Thursday, December 20, 2007

PBB Presents "Open Letters to Celebrities": Patrick McGoohan

Dear Mr. McGoohan,

I just finished watching The Prisoner last night. Thank you for a compelling and bizarre television series. It really was one of a kind--and in a good way.

I simply loved the concept and the way it was carried out. Your portrayal of Number 6 was often hilarious and exciting. The rotating carousel of "new Number 2's" kept things fresh (though my favorite was, of course, Leo McKern). The writing was at times very crisp, the symbolism was thick without being pedantic, and the stories were often very gripping.

I do have to say that I started to lose a little faith toward the end.
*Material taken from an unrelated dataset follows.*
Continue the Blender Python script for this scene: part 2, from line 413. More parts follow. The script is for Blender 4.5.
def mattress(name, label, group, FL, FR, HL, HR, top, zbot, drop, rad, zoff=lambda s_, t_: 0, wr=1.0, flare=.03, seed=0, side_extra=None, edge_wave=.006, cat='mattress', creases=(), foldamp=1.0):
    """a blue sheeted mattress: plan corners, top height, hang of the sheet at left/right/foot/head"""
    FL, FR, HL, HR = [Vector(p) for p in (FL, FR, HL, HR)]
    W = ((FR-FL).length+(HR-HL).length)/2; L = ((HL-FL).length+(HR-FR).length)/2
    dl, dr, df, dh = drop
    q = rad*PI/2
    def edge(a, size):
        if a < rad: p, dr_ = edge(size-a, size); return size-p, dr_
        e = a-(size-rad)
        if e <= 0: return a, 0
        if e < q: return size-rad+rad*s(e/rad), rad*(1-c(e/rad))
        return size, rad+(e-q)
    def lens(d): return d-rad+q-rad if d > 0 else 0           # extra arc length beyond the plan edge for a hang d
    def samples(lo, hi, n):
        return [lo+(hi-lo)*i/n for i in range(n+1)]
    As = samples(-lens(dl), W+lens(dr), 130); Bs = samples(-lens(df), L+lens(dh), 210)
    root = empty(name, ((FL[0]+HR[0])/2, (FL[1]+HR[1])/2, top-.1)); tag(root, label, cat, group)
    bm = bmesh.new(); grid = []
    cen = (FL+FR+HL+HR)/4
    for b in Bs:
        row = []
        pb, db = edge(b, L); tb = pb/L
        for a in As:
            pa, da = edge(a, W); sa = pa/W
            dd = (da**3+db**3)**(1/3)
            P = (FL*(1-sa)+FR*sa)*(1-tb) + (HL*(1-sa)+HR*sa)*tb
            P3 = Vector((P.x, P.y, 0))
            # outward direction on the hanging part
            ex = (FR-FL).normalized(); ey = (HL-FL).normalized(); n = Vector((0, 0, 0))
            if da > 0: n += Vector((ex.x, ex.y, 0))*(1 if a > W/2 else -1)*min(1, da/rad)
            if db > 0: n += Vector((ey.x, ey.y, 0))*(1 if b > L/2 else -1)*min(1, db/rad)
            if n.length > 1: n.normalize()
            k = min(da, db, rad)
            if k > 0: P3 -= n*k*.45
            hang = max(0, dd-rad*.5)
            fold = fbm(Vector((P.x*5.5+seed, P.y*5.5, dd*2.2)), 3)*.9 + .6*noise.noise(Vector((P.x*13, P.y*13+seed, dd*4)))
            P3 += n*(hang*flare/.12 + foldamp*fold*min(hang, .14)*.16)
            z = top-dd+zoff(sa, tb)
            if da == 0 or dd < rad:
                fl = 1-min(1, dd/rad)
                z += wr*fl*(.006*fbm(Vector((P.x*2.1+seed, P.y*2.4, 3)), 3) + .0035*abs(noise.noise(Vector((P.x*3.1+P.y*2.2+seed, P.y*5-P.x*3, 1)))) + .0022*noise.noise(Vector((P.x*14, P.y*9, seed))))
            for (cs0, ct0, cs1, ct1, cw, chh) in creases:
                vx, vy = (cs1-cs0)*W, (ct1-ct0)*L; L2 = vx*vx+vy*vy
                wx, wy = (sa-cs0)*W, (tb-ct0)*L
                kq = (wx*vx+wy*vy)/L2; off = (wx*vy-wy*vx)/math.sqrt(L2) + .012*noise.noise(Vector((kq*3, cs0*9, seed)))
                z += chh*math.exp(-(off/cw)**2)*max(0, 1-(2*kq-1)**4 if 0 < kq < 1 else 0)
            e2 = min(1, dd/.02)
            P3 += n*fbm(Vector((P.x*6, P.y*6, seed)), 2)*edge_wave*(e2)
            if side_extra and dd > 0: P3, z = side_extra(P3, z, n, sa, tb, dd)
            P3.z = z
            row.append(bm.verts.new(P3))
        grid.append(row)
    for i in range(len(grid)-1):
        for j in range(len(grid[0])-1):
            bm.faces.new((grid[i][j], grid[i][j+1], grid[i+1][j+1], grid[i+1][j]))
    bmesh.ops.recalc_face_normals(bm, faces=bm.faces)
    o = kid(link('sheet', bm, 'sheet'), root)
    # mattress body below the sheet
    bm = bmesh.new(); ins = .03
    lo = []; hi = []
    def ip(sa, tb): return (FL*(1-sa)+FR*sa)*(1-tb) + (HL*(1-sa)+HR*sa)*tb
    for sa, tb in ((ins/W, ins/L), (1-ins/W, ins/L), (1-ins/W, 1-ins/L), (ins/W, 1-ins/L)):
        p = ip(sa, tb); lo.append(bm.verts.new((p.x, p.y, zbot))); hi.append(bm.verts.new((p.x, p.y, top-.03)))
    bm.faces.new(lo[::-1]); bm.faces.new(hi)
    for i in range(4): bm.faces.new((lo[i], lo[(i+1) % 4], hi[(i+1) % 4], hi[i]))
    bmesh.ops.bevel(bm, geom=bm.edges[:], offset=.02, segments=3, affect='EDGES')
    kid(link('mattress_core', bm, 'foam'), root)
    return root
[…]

While I was willing to forgive the bizarreness of "Do Not Forsake Me Oh My Darling," the episodes "Living in Harmony" and "The Girl Who was Death" were a bit too stagey for me. The show was most entertaining when it was firmly grounded in the pseudo-"reality" of the Village itself. Dream sequences and other cutesy machinations only served to distract from an otherwise great show. And really, "Death" was just a waste, slipping sadly to the level of an Adam West "Batman" episode, but without the helpful "BAMs" and "POWWWs."

Which brings me to "Fall Out." I was at once thrilled and perplexed by this episode. There were so many unusual visual and aural elements to take in and organize. So many images carried some sort of symbolic weight, though I had trouble really "getting" them on the first run through. I love the kangaroo court that ensues. I love No. 48's character. I love the hallucinatory feel of the episode.
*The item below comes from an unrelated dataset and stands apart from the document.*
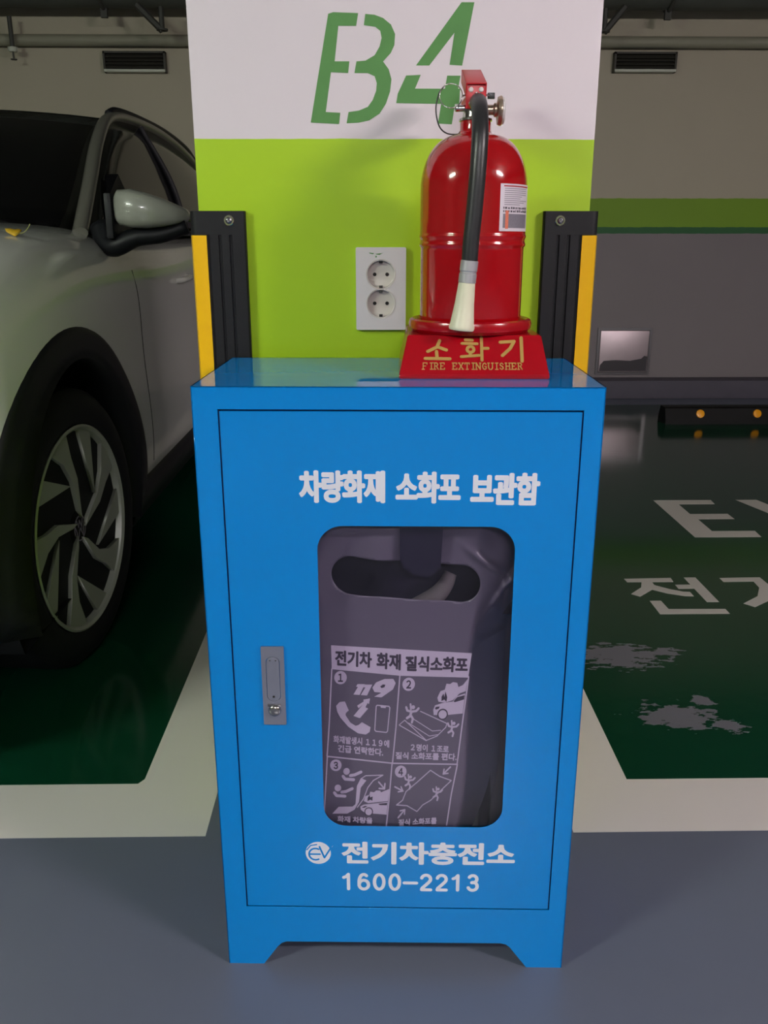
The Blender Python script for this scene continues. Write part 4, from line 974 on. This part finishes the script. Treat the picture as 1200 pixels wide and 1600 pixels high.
# wing mirror (near side)
for s in (1, -1):
    mr = empty('wing_mirror', (s*.93, .40, 1.10), 0, parent=car)
    # housing: tapered shell made of rings across x, facing forward (-y)
    bm = bmesh.new(); rg = []
    for t, yb, yf, zb, zt in ((-.005, .085, .02, .018, .085), (.015, .10, -.022, .004, .100), (.05, .11, -.040, -.002, .102), (.09, .11, -.038, -.003, .092), (.13, .105, -.024, .002, .078), (.165, .10, .0, .008, .062), (.190, .09, .035, .018, .050), (.197, .08, .05, .026, .040)):
        q = []
        for k in range(16):
            a = 2*PI*k/16; cy, cz = (yb+yf)/2, (zb+zt)/2
            ca, sa = math.cos(a), math.sin(a)
            q.append(bm.verts.new((s*t, cy+(yb-yf)/2*math.copysign(abs(ca)**.6, ca), cz+(zt-zb)/2*math.copysign(abs(sa)**.6, sa))))
        rg.append(q)
    for a, b in zip(rg[:-1], rg[1:]):
        for k in range(16): bm.faces.new((a[k], a[(k+1) % 16], b[(k+1) % 16], b[k]))
    bm.faces.new(rg[0]); bm.faces.new(rg[-1]); bmobj('mirror_shell', bm, M['mirrorcap'], mr, angle=.7)
    bm = bmesh.new(); tube(bm, smoothpath([(s*-.06, .10, .0), (s*-.03, .06, -.045), (s*.0, .04, -.045), (s*.05, .035, -.025), (s*.12, .04, -.018), (s*.19, .05, .004)], 5), lambda t: .034-.014*t, 12, flat=1.2)
    bmobj('mirror_foot', bm, M['clad'], mr, smooth=True)
    mbox('mirror_cheek', min(s*-.022, s*-.002), max(s*-.022, s*-.002), -.005, .10, -.03, .09, M['clad'], mr, bev=.006)
# door handles, headlights, bumper intake
for y in (1.32, 2.36):
    p = side(y, .93)
    if p is not None:
        for s in (1, -1): mtube('door_handle', [(s*(p.x-.004), y-.11, .925), (s*(p.x+.022), y-.07, .928), (s*(p.x+.024), y+.05, .932), (s*(p.x-.004), y+.10, .934)], .011, M['car'], car, n=8)
for s in (1, -1):
    P = [(s*x, y, z) for x, y, z in ((.45, -.775, .73), (.62, -.735, .75), (.76, -.62, .80), (.85, -.46, .85))]
    mtube('headlight', P, .045, M['glass2'], car, n=10, flat=.5)
mtube('bumper_grille', [(-.6, -.765, .40), (-.3, -.80, .40), (.3, -.80, .40), (.6, -.765, .40)], .06, M['clad'], car, n=10, flat=.3, up=(0, 0, 1))
mtube('tow_eye_cap', [(.933, .335, .0), (.934, .338, .0)], .001, M['chrome'], car, n=6, k=1) if False else None

# fallen leaf on the bonnet edge
lf = empty('fallen_leaf', (CXW+.80, CYW+.03, 1.105), .3, 'small yellow leaf lying on the bonnet edge of the white car', 'leaf')
p = top(.80, .03)
if p is not None: lf.location.z = p.z+.002
out = [(-.022, .004), (-.026, .016), (-.012, .021), (0, .020), (.012, .019), (.020, .012), (.014, .002), (.006, -.006), (0, -.009), (-.010, -.004)]
bm = bmesh.new(); c0 = bm.verts.new((0, 0, .006)); vv = [bm.verts.new((x*.8, y*.5, .003+.004*abs(x)/.026+y*.55)) for x, y in out]
for i in range(len(vv)): bm.faces.new((c0, vv[i], vv[(i+1) % len(vv)]))
lb = bmobj('leaf_blade', bm, M['leaf'], lf, smooth=True); md = lb.modifiers.new('t', 'SOLIDIFY'); md.thickness = .0008
mtube('leaf_stalk', [(.002, 0, .004), (.018, .002, .006), (.030, .0, .016), (.036, 0, .026)], .0012, M['stem'], lf, n=6)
But I hated the ending. I thought the reveal of No. 1 was a bit of a cop-out. I really would have preferred that there was no reveal of No. 1, or it's revealed that No. 1 was a machine, or that he wasn't really even there at that location, and was some desk clerk in London. Maybe one of those alternatives was really what you meant, and I just didn't get it. But the overthrow of the court, and the ensuing escape seemed very odd.
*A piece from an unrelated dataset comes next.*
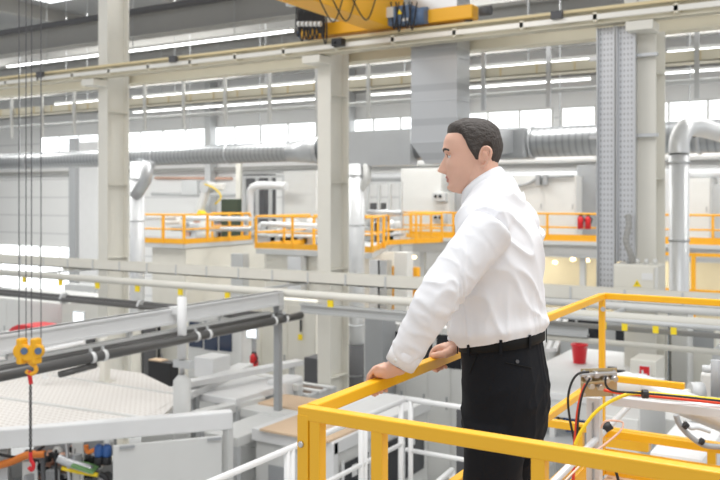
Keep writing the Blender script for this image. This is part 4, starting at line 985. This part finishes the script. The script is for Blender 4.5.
# robot-like white tube arm and flat beam
t = thing('large_tube',at(680,400,5.3),'thick pale tube arm with rounded end pointing right','pipe')
MB().tube(bez([at(624,388,5.2),at(640,386,5.2),at(665,396,5.1),at(700,410,5.0),at(740,426,4.9)],6),[.05]+[.075]*24,14).build('tube','galvlight',t,smooth=True)
MB().lathe([(.03,-.09),(.08,-.06),(.095,0),(.08,.06),(.03,.09)],at(627,387,5.2),16,axis='X').build('end_cap','offwhite',t,smooth=True)
tag(MB().bar(at(612,400,4.0),at(760,417,3.75),.05,.042).build('flat_beam','galvlight',bevel=.004),'flat pale aluminium beam under the coloured cables','beam')
c_ = at(645,394,3.78); tag(MB().tube([c_-rgt*.012,c_+rgt*.012],.02,10).build('cable_tie','black'),'black tie holding the cables on the flat beam','cable tie')
t = thing('valve_unit',at(705,385,5.3),'pale mechanical unit with couplings at the right edge','machine')
MB().box(*(at(700,405,5.4)),*(at(735,372,5.4)+Vector((0,.3,0)))).build('housing','offwhite',t,bevel=.02)
MB().tube([at(690,392,5.2),at(703,392,5.2)],.06,14).build('coupling','lightgrey',t,smooth=True)
MB().tube([at(676,393,5.2),at(692,393,5.2)],.025,14).build('shaft','cream',t,smooth=True)
MB().tube([at(708,372,5.25),at(708,366,5.25)],.035,12).build('knob','lightgrey',t,smooth=True)
MB().tube([at(716,396,5.1),at(716,360,5.1)],.03,12).build('upright','grey',t,smooth=True)
boxthing('floor_box',xY(648,6.2),6.2,CZ-2.4,xY(704,6.2),7.2,CZ+hY(676,455,6.2),'white','pale flat box lid beyond the nearest railing at the lower right','box',bevel=.04)
boxthing('machine_block',xY(604,7.4),7.4,0,xY(640,7.4),8.4,CZ+hY(620,432,7.4)+.3,'offwhite','white machine block behind the profile post','machine',panels=1)
boxthing('machine_block',xY(646,8.6),8.6,0,xY(690,8.6),9.8,CZ+hY(660,418,8.6),'offwhite','pale machine block beyond the tube arm','machine',panels=2)
boxthing('machine_block',xY(648,6.2),6.0,0,xY(704,6.2),7.3,CZ-2.41,'lightgrey','grey machine body under the flat box lid','machine')
boxthing('machine_block',xY(700,7.6),7.6,0,xY(760,7.6),8.6,CZ+hY(720,418,7.6),'grey','grey machine block at the right edge below the pipe arm','machine')
# ================================================================== the man
from mathutils.bvhtree import BVHTree
HX, HYW = -1.06, 2.65
def sm(t): t = min(1,max(0,t)); return t*t*(3-2*t)
def pinterp(z, tab):
    zs = [r[0] for r in tab]; out = []
    for k_ in range(1,len(tab[0])):
        v = [r[k_] for r in tab]; out.append(v)
    n = len(zs); i = 0
    while i < n-2 and z > zs[i+1]: i += 1
    t = (z-zs[i])/(zs[i+1]-zs[i]); t = min(1,max(0,t))
    def cr(v):
        p0 = v[max(i-1,0)]; p1 = v[i]; p2 = v[i+1]; p3 = v[min(i+2,n-1)]
        return .5*((2*p1)+(p2-p0)*t+(2*p0-5*p1+4*p2-p3)*t*t+(3*p1-p0-3*p2+p3)*t**3)
    return [cr(v) for v in out]
HT = [(-.121,.050,.010,.022),(-.112,.073,-.012,.040),(-.098,.084,-.032,.050),(-.080,.083,-.048,.057),(-.065,.086,-.060,.062),(-.050,.087,-.070,.067),(-.030,.089,-.080,.071),
      (-.010,.088,-.088,.074),(.010,.087,-.093,.076),(.030,.094,-.096,.077),(.060,.090,-.093,.075),(.083,.078,-.083,.066),(.101,.056,-.064,.050),(.112,.030,-.040,.028),(.117,.002,-.012,.006)]
def g(a, b, s): return math.exp(-((a-b)/s)**2)
def headpt(u, z, off=0.):
    xf, xb, w_ = pinterp(z, HT)
    cx = (xf+xb)/2*.0 + .0
    c_, s_ = math.cos(u), math.sin(u)
    if c_ >= 0: x = xf*c_**.92
    else: x = xb*(-c_)**.92
    if z < -.06 and c_ < 0: pass
    y = w_*(abs(s_)**.90)*(1 if s_ >= 0 else -1)
    mid = (xf+xb)*.0
    if c_ > 0:
        ay = abs(y)
        x += .030*max(0,min(1,(.016-z)/.056))**1.05*(1 if z>-.043 else max(0,1-(-.043-z)/.012))*g(y,0,.0095+.05*max(0,-z)*.09+.003)
        x += .007*g(ay,.012,.006)*g(z,-.045,.007)
        x += .005*g(z,.030,.009)*g(ay,.026,.026)
        x -= .011*g(ay,.031,.016)*g(z,.008,.011)
        x += .004*g(ay,.048,.018)*g(z,-.022,.014)
        x += .0060*g(z,-.064,.0042)*g(y,0,.019)+.0062*g(z,-.0765,.0050)*g(y,0,.018)-.003*g(z,-.0702,.0022)*g(y,0,.021)
        x -= .003*g(z,-.087,.005)*g(y,0,.02)
        x += .005*g(z,-.103,.010)*g(y,0,.018)
    p = Vector((x,y,z))
    if off:
        n_ = Vector((x*1.0,y*1.35,max(-.02,z)*.75 if z>0 else 0)).normalized(); p += n_*off
    return p
NU, NV = 144, 120
ZH = [-.121+.245*(1-math.cos(PI*(i/(NV-1))))/2 for i in range(NV)]
headm = MB()
vs = [headpt(2*PI*j/NU, z) for z in ZH for j in range(NU)]
fs = [(i*NU+j, i*NU+(j+1)%NU, (i+1)*NU+(j+1)%NU, (i+1)*NU+j) for i in range(NV-1) for j in range(NU)]
fs += [tuple(range(NU-1,-1,-1)), tuple(range((NV-1)*NU, NV*NU))]
headm.add(vs, fs)
for s_ in (1,-1):   # ears
    def ep(x,z,o=0): return Vector((-.038+x-(.1*z), s_*(.074+o+max(0,-x)*.35), z-.008))
    headm.tube(bez([ep(.010,-.012,.004),(ep(.012,.010,.006)),ep(.004,.030,.010),ep(-.012,.034,.013),ep(-.024,.020,.014),ep(-.022,-.002,.012),ep(-.012,-.020,.008),ep(.002,-.030,.004)],5),.0046,8)
    headm.tube([ep(-.004,.020,-.010),ep(-.004,.004,-.010),ep(.000,-.018,-.006)],[.013,.015,.009],10)
    headm.tube(bez([ep(-.012,.020,.008),ep(-.014,.004,.009),ep(-.006,-.012,.006)],4),.0035,8)
    headm.tube([ep(.004,-.026,.002),ep(.0,-.031,.003)],[.007,.005],8)
HC = Vector((.122,0,1.738)); YAW = math.radians(24); PIT = math.radians(3)
RH = Matrix.Rotation(YAW,3,'Z') @ Matrix.Rotation(PIT,3,'Y')
def hw(p): return RH @ Vector(p) + HC
body = MB(); body.add([hw(v) for v in headm.v], headm.f)
def loft(mb, secs, n=48, exps=None):
    """secs: (cx,cy,z,a,b) ellipses"""
    vs = []
    for (cx,cy,z,a,b) in secs:
        for j in range(n):
            t = 2*PI*j/n; c_,s_ = math.cos(t),math.sin(t)
            vs.append((cx+a*(abs(c_)**.9)*(1 if c_>0 else -1), cy+b*(abs(s_)**.85)*(1 if s_>0 else -1), z))
    k = len(secs)
    fs = [(i*n+j, i*n+(j+1)%n, (i+1)*n+(j+1)%n, (i+1)*n+j) for i in range(k-1) for j in range(n)]
    fs += [tuple(range(n-1,-1,-1)), tuple(range((k-1)*n, k*n))]
    mb.add(vs, fs)
nb = bez([(.015,0,1.50),(.050,0,1.60),(.080,0,1.66),(.096,0,1.72)],5)
body.tube(nb, [.075]*3+[.066]*3+[.064]*4+[.062]*6, 24)
# hidden torso and legs under the clothes
loft(body, [(0,0,.93,.09,.13),(0,0,1.1,.095,.135),(.02,0,1.3,.09,.14),(0,0,1.45,.085,.15),(.01,0,1.55,.06,.12),(.02,0,1.58,.04,.06)], 24)
for s_ in (1,-1):
    body.tube([(0,s_*.085,.98),(0.005,s_*.09,.5),(-.02,s_*.095,.1)],[.085,.055,.04],16)
# arms and hands
RT = 1.05; RXL = .249
ARM = {1:[(-.02,.17,1.51),(.045,.265,1.385),(.088,.335,1.29),(.135,.366,1.195),(.180,.390,1.102)],
      -1:[(.0,-.17,1.50),(.05,-.20,1.39),(.100,-.17,1.29),(.145,-.10,1.195),(.180,-.035,1.102)]}
for s_ in (1,-1):
    A = ARM[s_]
    body.tube(bez(A,4), [.05]*5+[.045]*4+[.04]*4+[.032]*4, 16)
    wy = A[-1][1]; w0 = Vector(A[-1])
    # palm
    RXG = RXL-.009
    hb_ = MB()
    def sec(x,z,hy_,hz,cy,n=20): return [(x, cy+hy_*(abs(math.cos(2*PI*j/n))**.7)*(1 if math.cos(2*PI*j/n)>0 else -1), z+hz*math.sin(2*PI*j/n)) for j in range(n)]
    secs = [sec(.166,1.100,.027,.023,wy),sec(.186,1.092,.031,.025,wy),sec(.204,1.083,.036,.027,wy),sec(.222,1.076,.040,.026,wy),sec(.240,1.073,.041,.022,wy),sec(.252,1.068,.039,.017,wy)]
    vs = [p for S_ in secs for p in S_]; n = 20; k_ = len(secs)
    body.add(vs, [(i*n+j, i*n+(j+1)%n, (i+1)*n+(j+1)%n, (i+1)*n+j) for i in range(k_-1) for j in range(n)]+[tuple(range(n-1,-1,-1)), tuple(range((k_-1)*n,k_*n))])
    body.tube([(.155,wy*.98+(.0),1.13),(.180,wy,1.103)],[.031,.028],14)
    for f_,(dy,L,r0) in enumerate(((-.0325,1.0,.0084),(-.0110,1.08,.0087),(.0110,1.02,.0085),(.0315,.84,.0074))):
        # f_=0 is the index finger; thumb side is -y for the left hand
        yy_ = wy + s_*dy
        x0_ = RXG+.006+(.004 if f_ in (1,2) else 0)
        P = [(x0_-.035,yy_,1.086),(x0_-.004,yy_,1.084),(x0_+.018*L,yy_+s_*dy*.05,1.073),(x0_+.028,yy_+s_*dy*.1,1.052-.002*L),(x0_+.028*L,yy_+s_*dy*.1,1.030-.003*L),(x0_+.018*L,yy_+s_*dy*.1,1.010-.003*L),(x0_-.000*L,yy_+s_*dy*.1,1.003)]
        body.tube(bez(P,4), [r0*1.12]*8+[r0*1.08]*4+[r0]*4+[r0*.96]*4+[r0*.88]*4+[r0*.6], 12)
        body.lathe([(.002,-.0095),(.0085,-.005),(.0095,0),(.0085,.004),(.002,.008)],(x0_-.006,yy_,1.088),10)
    T = [(.190,wy-s_*.020,1.084),(.203,wy-s_*.038,1.072),(.220,wy-s_*.050,1.065),(.241,wy-s_*.056,1.062),(.262,wy-s_*.057,1.056)]
    body.tube(bez(T,4), [.018]*4+[.0155]*4+[.0125]*4+[.0110]*4+[.008], 12)
PR = math.radians(180)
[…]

I loved that the butler stayed with No. 6, and that the number on his (self-opening) door was "1." Maybe that tells me all I need to know.

It was an odd way to end the series. Something tells me that was outside of your control, and I sympathize. I'd like to think that you weren't pleased to have to end it that way either. There's a sense of tension and disquiet in the ending. Perhaps that was just my projection upon the episode.

Despite my criticisms, however, I have to say that your program was one of the best television stories I've ever seen, and that all of the best TV storytellers currently spinning their tales owe you a great debt of gratitude for opening up the medium to the idea of a series being a difficult, abstract, and ultimately rewarding journey. Thank you for your artistic vision.